Yazımızın başlığını “Huzur Medeniyeti“ diye seçtik. Sizler bunu “şükür” ve “teşekkür” medeniyeti olarak hayatınızın merkezine koyabilirsiniz.
Medeniyet nedir?
Medeniyet, erdemli davranışın vücut bulmuş hâlidir.
Medeniyet anlayışının bir kutsalı olmalı ve insanı ulvi değerlere yüceltebilmelidir.
Medeniyet; insanların yaşadıkları, geçimlerini sağladıkları, gurbet veya vatan dedikleri beldelerde, huzurun ve mutluluğun doya doya hissedildiği hayatın adıdır.
Konumuzu biraz daha derinleştirecek olursak;
Huzur ve medeniyet;
Yapılan iyiliğin, duyulan, hissedilen mutluluğun ilâhî hakikatlerin gülistan güzelliğinde, zarâfet ve letâfet eşliğinde, en nâdide râyihâların insanı kuşattığı, gönüllerin sevgi ikliminde dünya ve âb-ı hayata hazırlanabildiği hayat tarzıdır.
Medeniyet; her türlü farklı görüşlerin âdil bir düzende emniyet içerisinde hayatını yaşayabildiği, yaratanın aşkına yaratılanların huzur duyduğu, sevgi ve merhametin, adâlet ve emânetin neşv ü nemâ bulduğu anlayışın adıdır.

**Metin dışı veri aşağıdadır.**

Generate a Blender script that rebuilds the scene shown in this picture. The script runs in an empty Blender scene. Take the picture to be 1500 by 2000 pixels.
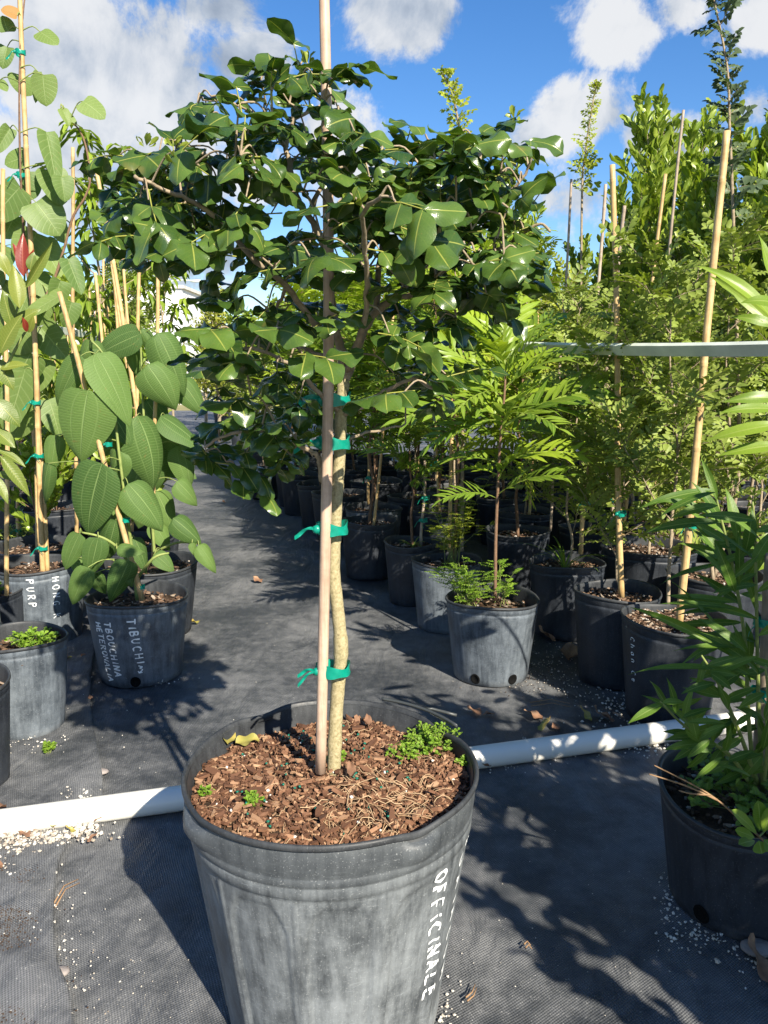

İnsan ile insan arasında fark olduğu gibi, huzur ve mutluluk arasında da fark vardır.
Kimi insan iyilik yapmaktan, mazlumlarla yol almaktan, adâletle yaşamaktan, Allah’a kul olmaktan hoşnûd olur, hayra yol bulur.
Kimi insan da başkasına yaptığı zülüm ve katliamdan mutluluk duyar, kendisini huzurlu hisseder. Madem ki güçlüyüm; bütün haklar benimdir anlayışıyla hareket ederek insanlığın felaketinden nemâlanır.
Benzer acı tabloların insanlık tarihinin her döneminde, insan veya devlet tarafından işlendiği bilinmektedir.
Geriye gitmektense günümüzde yaşanan Filistin halkına revâ görülen işkence ve katliamları, dünyanın bir bölümü hüzünle izlemekte, güçlü devletler kendi elleriyle kurdukları terör devletleri ve teröristlerle bu zulme ortak olmaktadır. Suriye de aynı zulümle yıllardır yüzyüzedir.
Orta Doğu, Asya, Afrika ve çoğunlukla İslam coğrafyasında yapılan zulümler; insan kalabilenler tarafından hüzünle izlenmektedir. acı örnekler çokça mevcuttur. Uygur/ Doğu Türkistan, Çin esâretinde zulüm görmektedir.
Dünya, Mehmet Akif Ersoy’un dediği üzere,
“Medeniyet dediğin tek dişi kalmış canavar!” hâline bürünmüş durumda.
Rûhu olmayan “gelişmişlik” ve “kuvvet” medeniyet değildir.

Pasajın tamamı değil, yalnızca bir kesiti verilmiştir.